SAARC may ring in cheaper roaming



NEW DELHI: Lower roaming tariffs among the SAARC countries may soon become a reality. The telecom regulators of all SAARC countries—India, Sri Lan
ka, Nepal, Maldives, Bangladesh, Bhutan and Pakistan—will meet in Delhi next week where they will consider this issue. Also on the agenda is a plan to make it easier for telcos within SAARC countries to directly link their networks. At present, traffic between some of the SAARC countries are routed through some West Asian countries as telcos do not have direct connectivity links with each other.

TRAI sources said that while the issue would be discussed, the regulators of the SAARC countries did not have the mandate to enforce regulations on lower roaming rates across the region. Instead, the regulators will look at acting as facilitators between operators in the SAARC region and get telcos to sign mutual agreements to reduce international roaming rates.

This issue assumes importance because international roaming rates in the subcontinent are amongst the highest in the world. Put simply, it often costs more to avail international roaming while traveling within the SAARC countries, than in the US and the UK.

TRAI sources also added that the fibre links between telcos across these countries would be discussed. “The requests for fibre links from some of the operators have been pending for months and even years. We will try and address this issue to ensure better connectivity links between operators in this region,” explained a TRAI source.

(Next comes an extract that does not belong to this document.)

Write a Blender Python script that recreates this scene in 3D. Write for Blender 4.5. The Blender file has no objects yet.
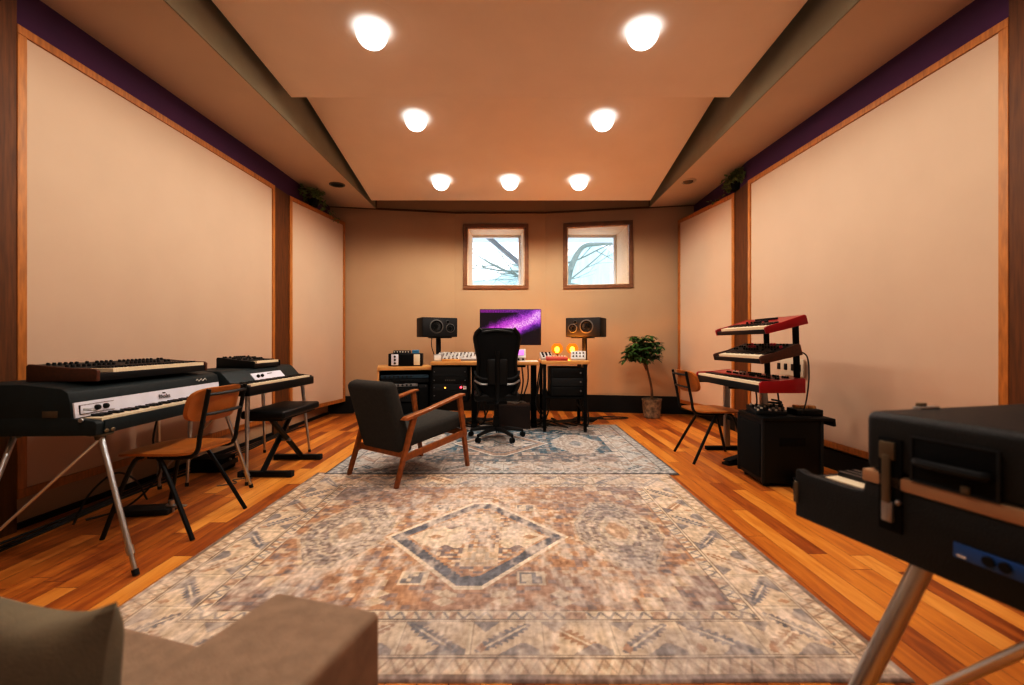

In fact, TRAI has been making a call for lower roaming rates in this region for some time now. Last year, TRAI had sent a communiqué to the Asia-Pacific Telecommunity (APT) suggesting that the SAARC region replicate the European Union (EU) model where all member states were forced to slash international roaming rates. In May 2007, the European Parliament had imposed a cap on the roaming tariffs and said that these caps would be brought down further in 2008 and 2009. But so far, TRAI’s efforts to have a similar system here failed to make any serious headway.